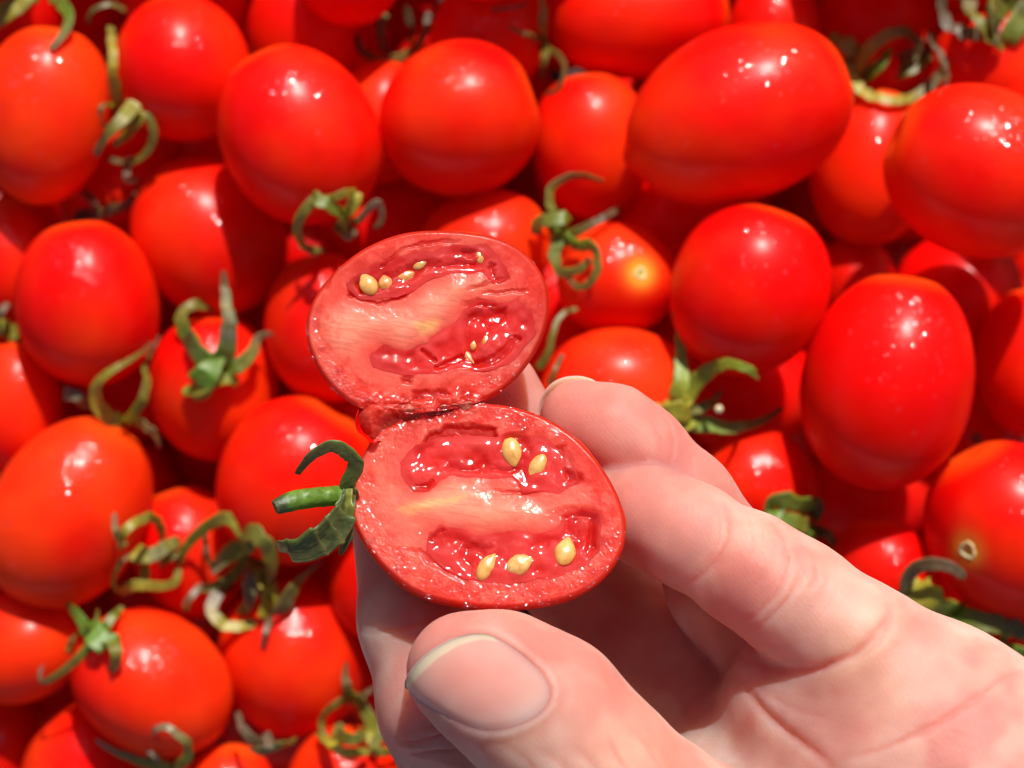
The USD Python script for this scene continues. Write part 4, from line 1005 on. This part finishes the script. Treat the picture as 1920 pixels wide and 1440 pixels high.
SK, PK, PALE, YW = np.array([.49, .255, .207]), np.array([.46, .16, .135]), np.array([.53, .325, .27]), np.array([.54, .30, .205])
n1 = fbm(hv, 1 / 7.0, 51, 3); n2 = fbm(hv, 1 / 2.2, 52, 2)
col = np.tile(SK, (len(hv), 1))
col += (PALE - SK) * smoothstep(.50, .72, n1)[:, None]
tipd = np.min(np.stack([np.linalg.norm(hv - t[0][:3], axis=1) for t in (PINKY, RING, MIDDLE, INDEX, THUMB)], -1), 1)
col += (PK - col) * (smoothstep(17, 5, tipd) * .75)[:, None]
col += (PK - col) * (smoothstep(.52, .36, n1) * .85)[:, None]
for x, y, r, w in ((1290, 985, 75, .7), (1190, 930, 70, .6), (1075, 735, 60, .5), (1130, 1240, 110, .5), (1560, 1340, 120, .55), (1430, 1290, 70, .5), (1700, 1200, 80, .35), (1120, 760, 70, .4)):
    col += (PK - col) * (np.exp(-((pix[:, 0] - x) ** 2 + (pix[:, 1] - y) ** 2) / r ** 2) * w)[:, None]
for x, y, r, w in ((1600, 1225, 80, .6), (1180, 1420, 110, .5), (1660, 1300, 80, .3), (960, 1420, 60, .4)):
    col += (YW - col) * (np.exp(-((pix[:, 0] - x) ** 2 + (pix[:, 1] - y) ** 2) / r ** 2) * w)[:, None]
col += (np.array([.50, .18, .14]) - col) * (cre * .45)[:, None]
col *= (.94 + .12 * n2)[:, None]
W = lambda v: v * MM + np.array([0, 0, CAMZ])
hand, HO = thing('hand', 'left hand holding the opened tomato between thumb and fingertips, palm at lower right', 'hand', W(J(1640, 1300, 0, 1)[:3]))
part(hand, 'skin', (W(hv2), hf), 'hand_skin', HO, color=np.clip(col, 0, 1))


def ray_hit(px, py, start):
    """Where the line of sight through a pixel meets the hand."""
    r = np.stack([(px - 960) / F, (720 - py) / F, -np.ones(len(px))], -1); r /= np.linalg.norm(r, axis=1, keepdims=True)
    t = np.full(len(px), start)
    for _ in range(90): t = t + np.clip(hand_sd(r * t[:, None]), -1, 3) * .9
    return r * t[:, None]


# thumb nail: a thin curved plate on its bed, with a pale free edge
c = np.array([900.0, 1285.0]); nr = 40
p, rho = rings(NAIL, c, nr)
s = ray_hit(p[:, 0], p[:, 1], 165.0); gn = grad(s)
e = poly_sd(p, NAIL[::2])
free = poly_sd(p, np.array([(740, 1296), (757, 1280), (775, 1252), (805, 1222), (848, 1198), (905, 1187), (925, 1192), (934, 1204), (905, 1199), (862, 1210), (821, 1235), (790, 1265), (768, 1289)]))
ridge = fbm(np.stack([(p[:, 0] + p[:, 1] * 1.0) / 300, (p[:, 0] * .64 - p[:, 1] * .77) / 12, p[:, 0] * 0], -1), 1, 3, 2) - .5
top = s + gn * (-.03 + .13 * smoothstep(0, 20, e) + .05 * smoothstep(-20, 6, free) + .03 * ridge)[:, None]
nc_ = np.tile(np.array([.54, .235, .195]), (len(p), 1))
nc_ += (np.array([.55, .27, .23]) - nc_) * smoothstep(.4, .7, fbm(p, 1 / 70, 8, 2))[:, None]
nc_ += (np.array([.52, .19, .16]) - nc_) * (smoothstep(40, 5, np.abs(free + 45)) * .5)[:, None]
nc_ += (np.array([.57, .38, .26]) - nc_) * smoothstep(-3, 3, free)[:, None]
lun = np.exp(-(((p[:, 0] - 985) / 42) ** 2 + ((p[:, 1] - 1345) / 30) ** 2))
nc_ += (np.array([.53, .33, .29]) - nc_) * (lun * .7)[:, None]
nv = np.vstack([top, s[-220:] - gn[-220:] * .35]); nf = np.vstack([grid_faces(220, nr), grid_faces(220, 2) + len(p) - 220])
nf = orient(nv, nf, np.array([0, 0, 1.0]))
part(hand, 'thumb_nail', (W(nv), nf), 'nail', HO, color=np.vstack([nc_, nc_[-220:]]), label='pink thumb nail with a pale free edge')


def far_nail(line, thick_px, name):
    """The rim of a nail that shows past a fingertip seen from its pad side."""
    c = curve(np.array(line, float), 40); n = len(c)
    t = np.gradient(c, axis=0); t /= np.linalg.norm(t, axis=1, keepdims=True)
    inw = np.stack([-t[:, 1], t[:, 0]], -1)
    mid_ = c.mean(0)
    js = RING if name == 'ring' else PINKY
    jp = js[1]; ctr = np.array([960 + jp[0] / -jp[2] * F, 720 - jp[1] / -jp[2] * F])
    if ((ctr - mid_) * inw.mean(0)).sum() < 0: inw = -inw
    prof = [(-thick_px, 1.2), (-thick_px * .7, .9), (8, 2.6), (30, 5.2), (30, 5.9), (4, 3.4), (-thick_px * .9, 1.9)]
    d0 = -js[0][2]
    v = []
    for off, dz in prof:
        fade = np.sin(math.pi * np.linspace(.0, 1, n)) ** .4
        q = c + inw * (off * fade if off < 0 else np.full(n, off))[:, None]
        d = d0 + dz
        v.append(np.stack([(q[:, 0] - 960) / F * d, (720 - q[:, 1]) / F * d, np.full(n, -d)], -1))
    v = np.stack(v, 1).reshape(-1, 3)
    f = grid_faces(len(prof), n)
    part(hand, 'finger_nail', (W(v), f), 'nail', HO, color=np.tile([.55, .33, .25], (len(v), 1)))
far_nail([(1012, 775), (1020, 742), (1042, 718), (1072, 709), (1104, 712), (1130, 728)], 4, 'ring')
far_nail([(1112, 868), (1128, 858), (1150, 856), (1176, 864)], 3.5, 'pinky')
· · ·
> GIVEN REQUEST
Give every line back word for word and leave the pictures out.

> TASK RESULT
The USD Python script for this scene continues. Write part 4, from line 1005 on. This part finishes the script. Treat the picture as 1920 pixels wide and 1440 pixels high.
SK, PK, PALE, YW = np.array([.49, .255, .207]), np.array([.46, .16, .135]), np.array([.53, .325, .27]), np.array([.54, .30, .205])
n1 = fbm(hv, 1 / 7.0, 51, 3); n2 = fbm(hv, 1 / 2.2, 52, 2)
col = np.tile(SK, (len(hv), 1))
col += (PALE - SK) * smoothstep(.50, .72, n1)[:, None]
tipd = np.min(np.stack([np.linalg.norm(hv - t[0][:3], axis=1) for t in (PINKY, RING, MIDDLE, INDEX, THUMB)], -1), 1)
col += (PK - col) * (smoothstep(17, 5, tipd) * .75)[:, None]
col += (PK - col) * (smoothstep(.52, .36, n1) * .85)[:, None]
for x, y, r, w in ((1290, 985, 75, .7), (1190, 930, 70, .6), (1075, 735, 60, .5), (1130, 1240, 110, .5), (1560, 1340, 120, .55), (1430, 1290, 70, .5), (1700, 1200, 80, .35), (1120, 760, 70, .4)):
    col += (PK - col) * (np.exp(-((pix[:, 0] - x) ** 2 + (pix[:, 1] - y) ** 2) / r ** 2) * w)[:, None]
for x, y, r, w in ((1600, 1225, 80, .6), (1180, 1420, 110, .5), (1660, 1300, 80, .3), (960, 1420, 60, .4)):
    col += (YW - col) * (np.exp(-((pix[:, 0] - x) ** 2 + (pix[:, 1] - y) ** 2) / r ** 2) * w)[:, None]
col += (np.array([.50, .18, .14]) - col) * (cre * .45)[:, None]
col *= (.94 + .12 * n2)[:, None]
W = lambda v: v * MM + np.array([0, 0, CAMZ])
hand, HO = thing('hand', 'left hand holding the opened tomato between thumb and fingertips, palm at lower right', 'hand', W(J(1640, 1300, 0, 1)[:3]))
part(hand, 'skin', (W(hv2), hf), 'hand_skin', HO, color=np.clip(col, 0, 1))


def ray_hit(px, py, start):
    """Where the line of sight through a pixel meets the hand."""
    r = np.stack([(px - 960) / F, (720 - py) / F, -np.ones(len(px))], -1); r /= np.linalg.norm(r, axis=1, keepdims=True)
    t = np.full(len(px), start)
    for _ in range(90): t = t + np.clip(hand_sd(r * t[:, None]), -1, 3) * .9
    return r * t[:, None]


# thumb nail: a thin curved plate on its bed, with a pale free edge
c = np.array([900.0, 1285.0]); nr = 40
p, rho = rings(NAIL, c, nr)
s = ray_hit(p[:, 0], p[:, 1], 165.0); gn = grad(s)
e = poly_sd(p, NAIL[::2])
free = poly_sd(p, np.array([(740, 1296), (757, 1280), (775, 1252), (805, 1222), (848, 1198), (905, 1187), (925, 1192), (934, 1204), (905, 1199), (862, 1210), (821, 1235), (790, 1265), (768, 1289)]))
ridge = fbm(np.stack([(p[:, 0] + p[:, 1] * 1.0) / 300, (p[:, 0] * .64 - p[:, 1] * .77) / 12, p[:, 0] * 0], -1), 1, 3, 2) - .5
top = s + gn * (-.03 + .13 * smoothstep(0, 20, e) + .05 * smoothstep(-20, 6, free) + .03 * ridge)[:, None]
nc_ = np.tile(np.array([.54, .235, .195]), (len(p), 1))
nc_ += (np.array([.55, .27, .23]) - nc_) * smoothstep(.4, .7, fbm(p, 1 / 70, 8, 2))[:, None]
nc_ += (np.array([.52, .19, .16]) - nc_) * (smoothstep(40, 5, np.abs(free + 45)) * .5)[:, None]
nc_ += (np.array([.57, .38, .26]) - nc_) * smoothstep(-3, 3, free)[:, None]
lun = np.exp(-(((p[:, 0] - 985) / 42) ** 2 + ((p[:, 1] - 1345) / 30) ** 2))
nc_ += (np.array([.53, .33, .29]) - nc_) * (lun * .7)[:, None]
nv = np.vstack([top, s[-220:] - gn[-220:] * .35]); nf = np.vstack([grid_faces(220, nr), grid_faces(220, 2) + len(p) - 220])
nf = orient(nv, nf, np.array([0, 0, 1.0]))
part(hand, 'thumb_nail', (W(nv), nf), 'nail', HO, color=np.vstack([nc_, nc_[-220:]]), label='pink thumb nail with a pale free edge')


def far_nail(line, thick_px, name):
    """The rim of a nail that shows past a fingertip seen from its pad side."""
    c = curve(np.array(line, float), 40); n = len(c)
    t = np.gradient(c, axis=0); t /= np.linalg.norm(t, axis=1, keepdims=True)
    inw = np.stack([-t[:, 1], t[:, 0]], -1)
    mid_ = c.mean(0)
    js = RING if name == 'ring' else PINKY
    jp = js[1]; ctr = np.array([960 + jp[0] / -jp[2] * F, 720 - jp[1] / -jp[2] * F])
    if ((ctr - mid_) * inw.mean(0)).sum() < 0: inw = -inw
    prof = [(-thick_px, 1.2), (-thick_px * .7, .9), (8, 2.6), (30, 5.2), (30, 5.9), (4, 3.4), (-thick_px * .9, 1.9)]
    d0 = -js[0][2]
    v = []
    for off, dz in prof:
        fade = np.sin(math.pi * np.linspace(.0, 1, n)) ** .4
        q = c + inw * (off * fade if off < 0 else np.full(n, off))[:, None]
        d = d0 + dz
        v.append(np.stack([(q[:, 0] - 960) / F * d, (720 - q[:, 1]) / F * d, np.full(n, -d)], -1))
    v = np.stack(v, 1).reshape(-1, 3)
    f = grid_faces(len(prof), n)
    part(hand, 'finger_nail', (W(v), f), 'nail', HO, color=np.tile([.55, .33, .25], (len(v), 1)))
far_nail([(1012, 775), (1020, 742), (1042, 718), (1072, 709), (1104, 712), (1130, 728)], 4, 'ring')
far_nail([(1112, 868), (1128, 858), (1150, 856), (1176, 864)], 3.5, 'pinky')